Lying Toe Touch
Lying Toe Touch is a bodyweight floor exercise for the abs that combines trunk flexion with a vertical leg position. You start on your back with the legs pointed toward the ceiling and reach the hands toward the toes as the ribs curl up off the floor. The movement looks simple, but the setup matters because the work is coming from controlled spinal flexion and abdominal shortening, not from throwing the arms or jerking the head.
The main emphasis is on the rectus abdominis, with the obliques and deep core helping keep the torso organized as you rise and lower. The hip flexors assist because the legs stay lifted, and they can quickly take over if the low back starts to arch or the curl gets rushed. In practice, this is a good test of whether you can keep the pelvis tucked and the midsection braced while still moving smoothly through a short but demanding range.
A clean rep begins on the floor. Press the lower back into the mat, stack the legs over the hips, and keep the arms reaching straight up so the target is clear. From there, curl the shoulders and upper back toward the feet while the hands travel upward, then lower under control without letting the ribs flare or the spine collapse into the floor. Breathing should stay deliberate: exhale as you reach, inhale as you return.
Because the exercise is done on the floor with body weight only, it fits well in core circuits, warmups, accessory work, and conditioning blocks where you want abdominal tension without equipment. It is also easy to scale by changing the lever length: bend the knees slightly, reduce the reach, or shorten the curl if a full toe touch is too aggressive. The goal is not a huge range of motion; it is a repeatable contraction that stays honest from rep to rep.
Use this movement when you want controlled abs work that teaches body awareness and trunk control. It becomes much less useful if the legs swing, the neck leads the motion, or the lower back pops off the floor to chase extra range. Keep the rep smooth, keep the pelvis stable, and stop the set when you can no longer reach with the same control.
Instructions
- Lie on your back on a mat and raise both legs straight up so your hips and knees are stacked over your torso.

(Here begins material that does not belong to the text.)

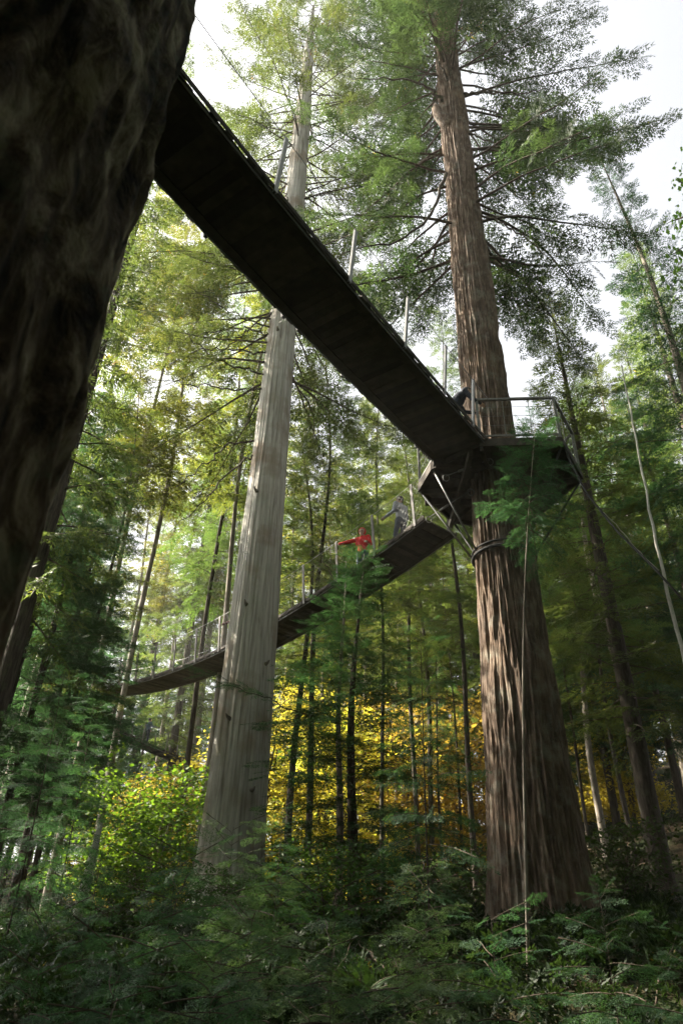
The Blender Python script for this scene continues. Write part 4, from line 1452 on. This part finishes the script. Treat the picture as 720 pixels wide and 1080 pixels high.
w = bpy.data.worlds.new('World')
scn.world = w
w.use_nodes = True
nt = w.node_tree
nt.nodes.clear()
sky = nt.nodes.new('ShaderNodeTexSky')
sky.sky_type = 'NISHITA'
sky.sun_disc = False
sky.sun_elevation = R_(SUN_EL)
sky.sun_rotation = R_(SUN_AZ)
sky.air_density = 1.0
sky.dust_density = 6.0
sky.ozone_density = 1.0
hs = nt.nodes.new('ShaderNodeHueSaturation')
hs.inputs['Saturation'].default_value = .2
bg = nt.nodes.new('ShaderNodeBackground')
bg.inputs[1].default_value = .085
wo = nt.nodes.new('ShaderNodeOutputWorld')
nt.links.new(sky.outputs[0], hs.inputs['Color'])
nt.links.new(hs.outputs[0], bg.inputs[0])
nt.links.new(bg.outputs[0], wo.inputs[0])

HAZE = .00045
hm, hnt, hout = newmat('haze')
pv = hnt.nodes.new('ShaderNodeVolumePrincipled')
pv.inputs['Color'].default_value = (.95, .93, .86, 1)
pv.inputs['Density'].default_value = HAZE
pv.inputs['Anisotropy'].default_value = .3
hnt.links.new(pv.outputs[0], hout.inputs['Volume'])
hb = MB()
hb.prism([(-320, -320), (320, -320), (320, 320), (-320, 320)], -12, 62)
if HAZE > 0:
    tag(link('haze', hb.mesh('haze', hm)), 'thin bright haze hanging in the forest air', 'haze', kind='stuff')

cd = bpy.data.cameras.new('camera')
cd.sensor_fit = 'VERTICAL'
cd.sensor_height = 36
cd.lens = F / 1080 * 36
cd.clip_start = .05
cd.clip_end = 3000
cd.dof.use_dof = True
cd.dof.focus_distance = 15.5
cd.dof.aperture_fstop = 3.5
co = bpy.data.objects.new('camera', cd)
col.objects.link(co)
mw = Matrix.Identity(4)
for i in range(3):
    mw[i][0], mw[i][1], mw[i][2], mw[i][3] = RT[i], UP[i], -FW[i], CAM[i]
co.matrix_world = mw
scn.camera = co

vs = scn.view_settings
vs.view_transform = 'Standard'
vs.look = 'None'
vs.exposure = 2.4
vs.gamma = 1
vs.use_curve_mapping = False
scn.render.engine = 'CYCLES'
cy = scn.cycles
cy.max_bounces = 7
cy.diffuse_bounces = 4
cy.glossy_bounces = 2
cy.transmission_bounces = 5
cy.transparent_max_bounces = 4
cy.caustics_reflective = False
cy.caustics_refractive = False
cy.use_denoising = True
scn.render.use_persistent_data = False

- Reach both arms toward the ceiling, keep your palms facing in, and press your lower back gently into the floor.
- Tuck your ribs down and set your chin slightly so the neck stays long instead of reaching forward.
- Exhale as you curl your shoulders and upper back off the floor.
- Reach both hands toward your toes while keeping the legs vertical and as still as possible.
- Pause briefly at the top when your fingertips are closest to the feet without losing pelvic control.
- Lower your shoulders back to the mat with control while keeping tension in the abs.
- Reset the low back against the floor before the next repetition and repeat for the planned reps.
Tips & Tricks
- Keep the legs vertical rather than drifting behind your hips; if they tilt backward, the low back usually arches and the abs lose tension.
- Think about curling the ribs toward the pelvis, not just swinging the hands toward the feet.
- If the hamstrings are tight, soften the knees a little before the set so you can keep the pelvis stable.
- Do not yank on the head or chin; the eyes should track the toes, but the neck should stay long.
- A small pause at the top is more useful than a fast touch-and-go rep that uses momentum.
- Lower slowly enough that your shoulder blades control the descent instead of dropping back to the mat.
- If your lower back lifts hard off the floor, shorten the reach or reduce the curl range on the next rep.
- Exhale through the hardest part of the curl to help keep the ribs down and the trunk braced.
Frequently Asked Questions
What does Lying Toe Touch train most?
It mainly trains the rectus abdominis, with the obliques and deep core helping stabilize the curl.
Can beginners perform this exercise?
Yes. Beginners can start with a smaller reach, slightly bent knees, or a shorter curl until they can keep the low back down.
Do my legs need to stay straight the whole time?
Straight legs match the image and increase the challenge, but a small bend is fine if it helps you keep the pelvis and low back controlled.
How high should I curl up?
Curl high enough to reach toward the toes with the shoulder blades off the floor, but stop before the neck or hips start taking over.
What is the most common mistake?
The most common error is swinging the arms and legs instead of using the abs to control the curl.
Why do I feel this in my hip flexors?
The hip flexors help hold the legs vertical, so some work there is normal. If they dominate, shorten the lever or reduce the range.
Is this safe for my neck?
It usually is if you keep the chin slightly tucked and avoid pulling the head forward to chase the toes.
How can I make Lying Toe Touch harder?
Slow the lowering phase, pause at the top, or keep the legs perfectly vertical while you reach a little farther.